• **Exercise goal**
Open with the line that has "Build this scene"; close with the line that has "PI = math.pi". Retype those lines exactly, images excluded.

• **Provided records**
╭──

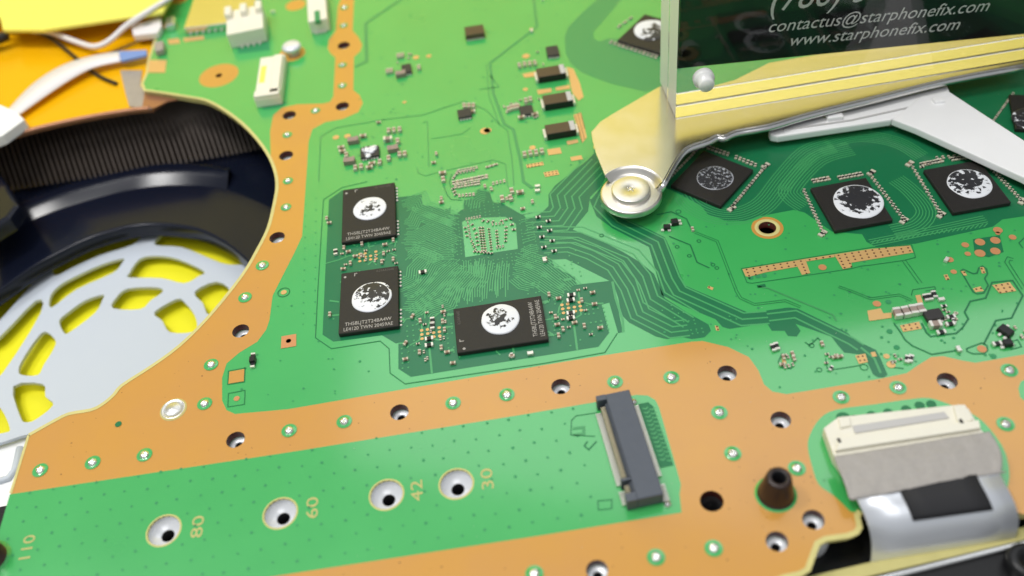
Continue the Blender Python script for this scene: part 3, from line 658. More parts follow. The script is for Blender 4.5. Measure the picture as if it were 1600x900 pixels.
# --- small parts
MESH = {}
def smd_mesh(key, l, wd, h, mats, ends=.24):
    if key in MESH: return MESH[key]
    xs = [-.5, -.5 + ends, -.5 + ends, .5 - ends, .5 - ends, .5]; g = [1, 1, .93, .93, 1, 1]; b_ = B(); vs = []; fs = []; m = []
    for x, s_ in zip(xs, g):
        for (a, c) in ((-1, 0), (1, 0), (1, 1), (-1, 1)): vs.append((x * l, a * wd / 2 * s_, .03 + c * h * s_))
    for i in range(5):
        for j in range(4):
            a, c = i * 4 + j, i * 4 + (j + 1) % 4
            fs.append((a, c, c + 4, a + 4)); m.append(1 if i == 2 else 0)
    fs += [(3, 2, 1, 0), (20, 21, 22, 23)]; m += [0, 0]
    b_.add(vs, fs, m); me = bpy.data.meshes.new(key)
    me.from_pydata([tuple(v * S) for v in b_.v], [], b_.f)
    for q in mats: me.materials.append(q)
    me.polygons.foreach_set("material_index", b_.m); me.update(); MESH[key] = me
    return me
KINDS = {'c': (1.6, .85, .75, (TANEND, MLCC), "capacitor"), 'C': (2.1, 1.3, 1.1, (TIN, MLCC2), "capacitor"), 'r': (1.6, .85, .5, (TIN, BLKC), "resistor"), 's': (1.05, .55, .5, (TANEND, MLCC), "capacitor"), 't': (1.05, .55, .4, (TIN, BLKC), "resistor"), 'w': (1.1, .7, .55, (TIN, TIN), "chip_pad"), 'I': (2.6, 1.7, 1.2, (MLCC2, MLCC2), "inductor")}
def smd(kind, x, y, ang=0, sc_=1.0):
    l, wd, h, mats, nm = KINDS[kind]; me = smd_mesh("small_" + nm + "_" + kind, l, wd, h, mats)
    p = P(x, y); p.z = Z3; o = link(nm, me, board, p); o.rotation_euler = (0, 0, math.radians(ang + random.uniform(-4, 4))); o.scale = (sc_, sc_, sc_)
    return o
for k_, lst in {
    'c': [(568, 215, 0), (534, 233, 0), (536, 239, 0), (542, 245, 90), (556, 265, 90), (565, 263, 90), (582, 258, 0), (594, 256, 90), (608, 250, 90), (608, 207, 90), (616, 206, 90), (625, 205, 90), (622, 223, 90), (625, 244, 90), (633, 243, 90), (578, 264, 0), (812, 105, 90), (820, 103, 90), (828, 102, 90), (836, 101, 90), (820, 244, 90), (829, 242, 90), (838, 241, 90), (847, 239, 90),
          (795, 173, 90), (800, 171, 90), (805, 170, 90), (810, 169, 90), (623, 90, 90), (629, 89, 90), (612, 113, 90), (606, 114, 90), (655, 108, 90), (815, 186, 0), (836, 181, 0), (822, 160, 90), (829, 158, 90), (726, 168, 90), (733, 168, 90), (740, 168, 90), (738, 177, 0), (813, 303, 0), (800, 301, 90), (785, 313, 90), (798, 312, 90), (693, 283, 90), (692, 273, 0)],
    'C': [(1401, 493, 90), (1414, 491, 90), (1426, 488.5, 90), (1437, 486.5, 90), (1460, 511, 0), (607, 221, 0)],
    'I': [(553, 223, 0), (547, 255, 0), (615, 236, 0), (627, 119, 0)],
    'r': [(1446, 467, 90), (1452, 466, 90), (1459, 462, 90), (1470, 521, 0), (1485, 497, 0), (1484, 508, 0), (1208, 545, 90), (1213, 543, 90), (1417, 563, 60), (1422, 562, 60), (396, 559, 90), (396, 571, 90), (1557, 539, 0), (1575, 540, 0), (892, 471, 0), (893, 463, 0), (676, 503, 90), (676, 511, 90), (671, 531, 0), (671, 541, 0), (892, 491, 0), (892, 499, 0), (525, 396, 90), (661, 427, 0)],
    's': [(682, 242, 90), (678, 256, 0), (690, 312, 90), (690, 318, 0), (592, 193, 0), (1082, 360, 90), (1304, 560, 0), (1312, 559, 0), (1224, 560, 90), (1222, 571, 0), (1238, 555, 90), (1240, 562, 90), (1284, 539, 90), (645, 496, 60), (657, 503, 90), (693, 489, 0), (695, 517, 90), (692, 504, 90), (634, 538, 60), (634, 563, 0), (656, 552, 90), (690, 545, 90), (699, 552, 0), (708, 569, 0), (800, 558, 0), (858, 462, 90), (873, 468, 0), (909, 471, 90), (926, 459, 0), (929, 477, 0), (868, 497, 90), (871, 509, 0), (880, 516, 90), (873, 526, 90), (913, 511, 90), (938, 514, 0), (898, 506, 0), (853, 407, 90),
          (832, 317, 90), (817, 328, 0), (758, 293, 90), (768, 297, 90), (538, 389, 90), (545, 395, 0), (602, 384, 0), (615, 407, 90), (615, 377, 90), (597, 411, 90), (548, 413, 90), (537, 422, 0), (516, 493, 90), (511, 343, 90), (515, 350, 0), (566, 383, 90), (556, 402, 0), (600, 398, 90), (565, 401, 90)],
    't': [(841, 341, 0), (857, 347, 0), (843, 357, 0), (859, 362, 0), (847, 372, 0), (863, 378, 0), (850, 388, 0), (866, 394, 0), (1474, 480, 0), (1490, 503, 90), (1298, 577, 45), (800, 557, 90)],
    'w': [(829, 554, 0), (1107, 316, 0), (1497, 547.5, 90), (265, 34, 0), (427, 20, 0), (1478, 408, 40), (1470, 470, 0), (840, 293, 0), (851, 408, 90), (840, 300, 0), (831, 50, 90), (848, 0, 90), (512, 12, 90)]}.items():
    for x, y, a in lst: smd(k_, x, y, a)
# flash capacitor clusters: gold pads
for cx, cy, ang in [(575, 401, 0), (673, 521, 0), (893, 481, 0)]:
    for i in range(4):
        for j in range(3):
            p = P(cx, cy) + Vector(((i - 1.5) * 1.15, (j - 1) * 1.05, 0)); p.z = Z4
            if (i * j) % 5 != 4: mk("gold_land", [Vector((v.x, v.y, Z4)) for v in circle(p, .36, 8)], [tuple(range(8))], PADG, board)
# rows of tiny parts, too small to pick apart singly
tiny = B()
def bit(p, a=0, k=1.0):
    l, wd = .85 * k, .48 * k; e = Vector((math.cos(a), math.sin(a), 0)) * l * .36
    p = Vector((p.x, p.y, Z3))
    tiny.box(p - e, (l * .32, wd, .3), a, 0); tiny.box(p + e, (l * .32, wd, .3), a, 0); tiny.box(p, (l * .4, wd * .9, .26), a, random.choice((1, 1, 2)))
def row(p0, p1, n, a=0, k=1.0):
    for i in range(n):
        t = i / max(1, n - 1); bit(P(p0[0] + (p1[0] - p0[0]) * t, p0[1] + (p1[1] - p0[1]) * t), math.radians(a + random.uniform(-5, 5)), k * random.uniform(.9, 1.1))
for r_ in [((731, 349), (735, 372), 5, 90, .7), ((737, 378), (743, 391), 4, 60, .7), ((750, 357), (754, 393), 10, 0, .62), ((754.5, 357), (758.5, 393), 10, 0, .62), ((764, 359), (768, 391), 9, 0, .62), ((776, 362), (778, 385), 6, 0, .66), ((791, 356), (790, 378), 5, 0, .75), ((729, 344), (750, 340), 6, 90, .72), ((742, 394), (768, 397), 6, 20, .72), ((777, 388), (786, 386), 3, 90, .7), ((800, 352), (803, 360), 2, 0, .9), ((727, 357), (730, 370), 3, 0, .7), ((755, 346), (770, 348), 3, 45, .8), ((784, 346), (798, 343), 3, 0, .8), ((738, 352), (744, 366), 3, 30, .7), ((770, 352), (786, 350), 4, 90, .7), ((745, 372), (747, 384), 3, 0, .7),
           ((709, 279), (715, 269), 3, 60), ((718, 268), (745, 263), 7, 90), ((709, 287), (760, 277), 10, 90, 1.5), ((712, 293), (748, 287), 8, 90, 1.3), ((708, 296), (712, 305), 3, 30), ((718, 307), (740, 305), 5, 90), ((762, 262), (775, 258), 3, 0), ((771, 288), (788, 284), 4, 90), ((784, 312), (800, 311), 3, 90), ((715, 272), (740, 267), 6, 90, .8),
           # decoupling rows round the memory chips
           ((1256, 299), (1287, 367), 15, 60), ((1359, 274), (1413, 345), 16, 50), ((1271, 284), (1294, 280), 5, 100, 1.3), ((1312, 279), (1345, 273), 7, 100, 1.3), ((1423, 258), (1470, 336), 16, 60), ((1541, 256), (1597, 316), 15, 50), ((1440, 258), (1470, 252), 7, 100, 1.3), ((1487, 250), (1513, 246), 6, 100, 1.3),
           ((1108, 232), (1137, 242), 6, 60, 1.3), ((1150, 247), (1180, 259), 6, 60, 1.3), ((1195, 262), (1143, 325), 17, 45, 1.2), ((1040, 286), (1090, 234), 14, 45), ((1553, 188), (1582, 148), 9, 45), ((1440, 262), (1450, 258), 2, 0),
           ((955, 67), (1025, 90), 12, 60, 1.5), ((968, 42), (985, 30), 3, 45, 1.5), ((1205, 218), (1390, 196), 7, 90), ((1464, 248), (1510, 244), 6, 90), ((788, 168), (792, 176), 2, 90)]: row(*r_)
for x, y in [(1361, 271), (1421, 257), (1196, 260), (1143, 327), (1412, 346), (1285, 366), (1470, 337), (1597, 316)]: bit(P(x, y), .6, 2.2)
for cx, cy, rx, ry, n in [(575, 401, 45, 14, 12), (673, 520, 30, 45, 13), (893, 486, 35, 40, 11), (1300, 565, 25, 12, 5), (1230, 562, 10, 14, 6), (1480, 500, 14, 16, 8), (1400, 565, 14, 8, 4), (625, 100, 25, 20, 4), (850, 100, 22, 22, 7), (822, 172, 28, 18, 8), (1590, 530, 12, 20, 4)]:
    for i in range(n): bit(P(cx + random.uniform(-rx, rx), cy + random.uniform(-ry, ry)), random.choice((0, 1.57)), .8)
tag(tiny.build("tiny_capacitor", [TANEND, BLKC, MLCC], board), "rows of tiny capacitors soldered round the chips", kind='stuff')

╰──
╭──

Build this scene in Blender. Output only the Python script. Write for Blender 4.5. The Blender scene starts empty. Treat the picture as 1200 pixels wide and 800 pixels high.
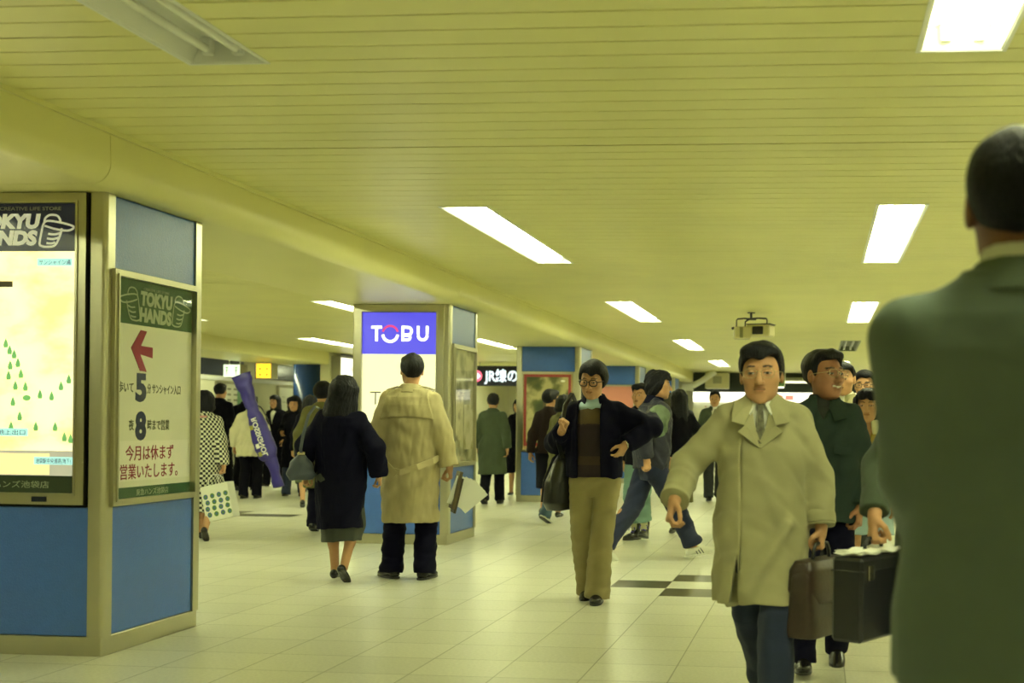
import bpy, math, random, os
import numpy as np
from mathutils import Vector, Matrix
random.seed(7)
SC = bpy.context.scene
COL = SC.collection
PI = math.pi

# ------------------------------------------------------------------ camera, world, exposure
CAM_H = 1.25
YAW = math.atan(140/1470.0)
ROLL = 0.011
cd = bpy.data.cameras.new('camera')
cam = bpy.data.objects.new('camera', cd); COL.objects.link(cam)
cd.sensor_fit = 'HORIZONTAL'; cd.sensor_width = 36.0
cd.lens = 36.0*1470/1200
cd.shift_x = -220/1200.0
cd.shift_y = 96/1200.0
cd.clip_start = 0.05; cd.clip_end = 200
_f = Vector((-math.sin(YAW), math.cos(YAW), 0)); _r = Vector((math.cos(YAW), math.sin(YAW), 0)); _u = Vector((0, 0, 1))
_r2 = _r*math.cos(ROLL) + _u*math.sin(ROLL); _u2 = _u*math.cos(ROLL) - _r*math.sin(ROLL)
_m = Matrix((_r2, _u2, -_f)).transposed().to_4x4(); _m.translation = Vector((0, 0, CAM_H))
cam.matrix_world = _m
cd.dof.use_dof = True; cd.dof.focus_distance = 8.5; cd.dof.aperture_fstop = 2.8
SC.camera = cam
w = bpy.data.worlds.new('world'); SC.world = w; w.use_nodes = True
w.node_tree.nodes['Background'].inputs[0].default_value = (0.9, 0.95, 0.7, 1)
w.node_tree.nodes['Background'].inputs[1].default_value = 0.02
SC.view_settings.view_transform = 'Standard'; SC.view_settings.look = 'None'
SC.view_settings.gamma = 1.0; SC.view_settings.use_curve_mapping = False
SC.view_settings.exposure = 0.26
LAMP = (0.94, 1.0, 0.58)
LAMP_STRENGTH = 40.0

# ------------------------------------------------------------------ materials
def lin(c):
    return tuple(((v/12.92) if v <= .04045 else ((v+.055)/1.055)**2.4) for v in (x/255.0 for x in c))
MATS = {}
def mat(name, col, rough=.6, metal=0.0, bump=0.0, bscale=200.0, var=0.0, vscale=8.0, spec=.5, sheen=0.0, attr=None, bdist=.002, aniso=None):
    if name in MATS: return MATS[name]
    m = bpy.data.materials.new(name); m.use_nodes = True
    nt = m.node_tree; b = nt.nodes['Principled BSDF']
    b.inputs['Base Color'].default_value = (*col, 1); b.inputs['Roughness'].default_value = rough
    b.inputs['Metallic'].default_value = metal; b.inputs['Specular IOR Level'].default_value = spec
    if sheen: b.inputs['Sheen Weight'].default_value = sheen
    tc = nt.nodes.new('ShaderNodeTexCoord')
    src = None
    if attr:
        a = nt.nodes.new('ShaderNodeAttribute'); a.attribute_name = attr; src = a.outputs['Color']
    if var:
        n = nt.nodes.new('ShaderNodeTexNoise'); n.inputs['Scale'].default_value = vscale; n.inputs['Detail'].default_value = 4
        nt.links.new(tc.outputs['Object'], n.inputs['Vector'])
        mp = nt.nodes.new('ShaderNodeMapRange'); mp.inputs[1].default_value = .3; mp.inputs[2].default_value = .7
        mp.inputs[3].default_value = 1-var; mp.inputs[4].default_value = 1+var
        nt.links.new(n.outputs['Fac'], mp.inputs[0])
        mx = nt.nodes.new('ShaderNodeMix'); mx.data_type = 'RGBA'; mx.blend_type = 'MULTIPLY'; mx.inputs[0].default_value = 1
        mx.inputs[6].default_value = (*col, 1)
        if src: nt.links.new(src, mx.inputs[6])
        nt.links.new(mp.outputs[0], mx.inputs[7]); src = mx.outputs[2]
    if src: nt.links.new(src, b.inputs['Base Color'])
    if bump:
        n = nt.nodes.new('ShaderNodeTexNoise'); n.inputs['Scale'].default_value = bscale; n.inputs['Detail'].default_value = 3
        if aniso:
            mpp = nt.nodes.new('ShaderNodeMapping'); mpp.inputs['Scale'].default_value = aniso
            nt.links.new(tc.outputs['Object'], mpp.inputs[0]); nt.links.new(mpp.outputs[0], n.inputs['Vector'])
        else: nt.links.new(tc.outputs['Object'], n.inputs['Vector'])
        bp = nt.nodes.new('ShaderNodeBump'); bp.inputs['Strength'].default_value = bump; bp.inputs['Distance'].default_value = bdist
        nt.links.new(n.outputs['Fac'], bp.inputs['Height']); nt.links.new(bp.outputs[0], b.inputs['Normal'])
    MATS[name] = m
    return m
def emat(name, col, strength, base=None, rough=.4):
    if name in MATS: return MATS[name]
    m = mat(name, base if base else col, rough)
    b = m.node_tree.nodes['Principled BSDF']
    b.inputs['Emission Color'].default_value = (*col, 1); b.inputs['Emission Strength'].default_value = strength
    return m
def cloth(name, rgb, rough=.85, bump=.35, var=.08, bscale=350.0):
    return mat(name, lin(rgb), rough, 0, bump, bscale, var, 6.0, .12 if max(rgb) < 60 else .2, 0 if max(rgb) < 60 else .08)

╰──
╭──

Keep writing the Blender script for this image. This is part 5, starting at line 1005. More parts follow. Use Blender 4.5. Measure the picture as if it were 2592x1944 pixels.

╰──

• **Exercise result**
Build this scene in Blender. Output only the Python script. Write for Blender 4.5. The Blender scene starts empty. Treat the picture as 1200 pixels wide and 800 pixels high.
import bpy, math, random, os
import numpy as np
from mathutils import Vector, Matrix
random.seed(7)
SC = bpy.context.scene
COL = SC.collection
PI = math.pi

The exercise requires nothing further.